Concept	Formula	Distribution under \(H_0\)
Standard error of \(\hat\beta_1\)	\(\widehat{\text{se}}(\hat\beta_1) = \hat\sigma / \sqrt{S_{xx}}\)	—
\(t\)-statistic	\(t = (\hat\beta_1 - \beta_1^0) / \widehat{\text{se}}(\hat\beta_1)\)	\(t(n-2)\)
95% confidence interval	\(\hat\beta_1 \pm t_{0.025}(n-2) \cdot \widehat{\text{se}}(\hat\beta_1)\)	—
\(F\)-statistic (simple regression)	\(F = ESS / \hat\sigma^2 = t^2\)	\(F(1, n-2)\)
\(F\) in terms of \(R^2\)	\(F = R^2(n-2)/(1-R^2)\)	\(F(1, n-2)\)
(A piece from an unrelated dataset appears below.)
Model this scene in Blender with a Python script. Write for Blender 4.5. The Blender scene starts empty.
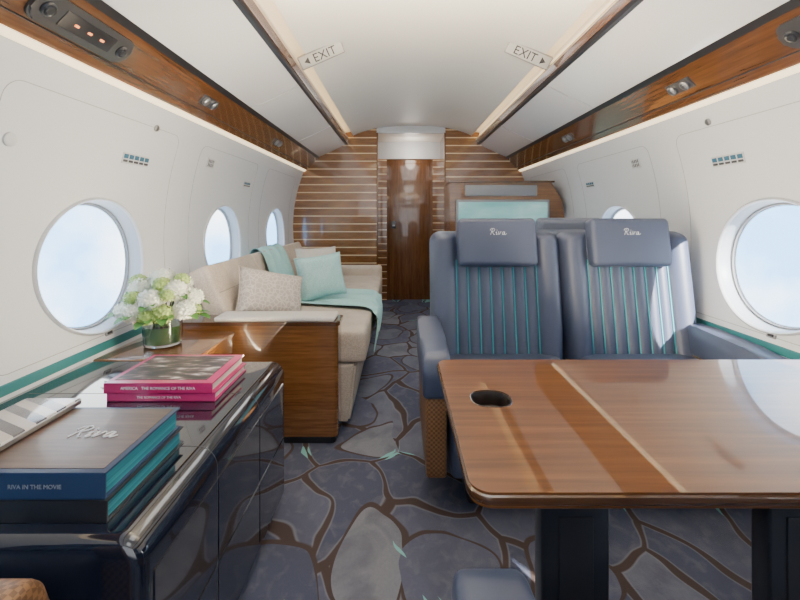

Bridge to Tutorial 5. In Block 5 of Tutorial 5, Example 2.14 reports \(\hat\beta_1 = 1.794\) with a \(t\)-statistic of 1.79, described as “borderline significant.” Now you can verify: \(1.794 / t \approx \widehat{\text{se}} \approx 1.00\), the 95% CI straddles zero (contains small negative values), and the p-value is approximately 0.074 — above the 5% threshold but below 10%. Whether this clears the bar for significance is a scientific judgement.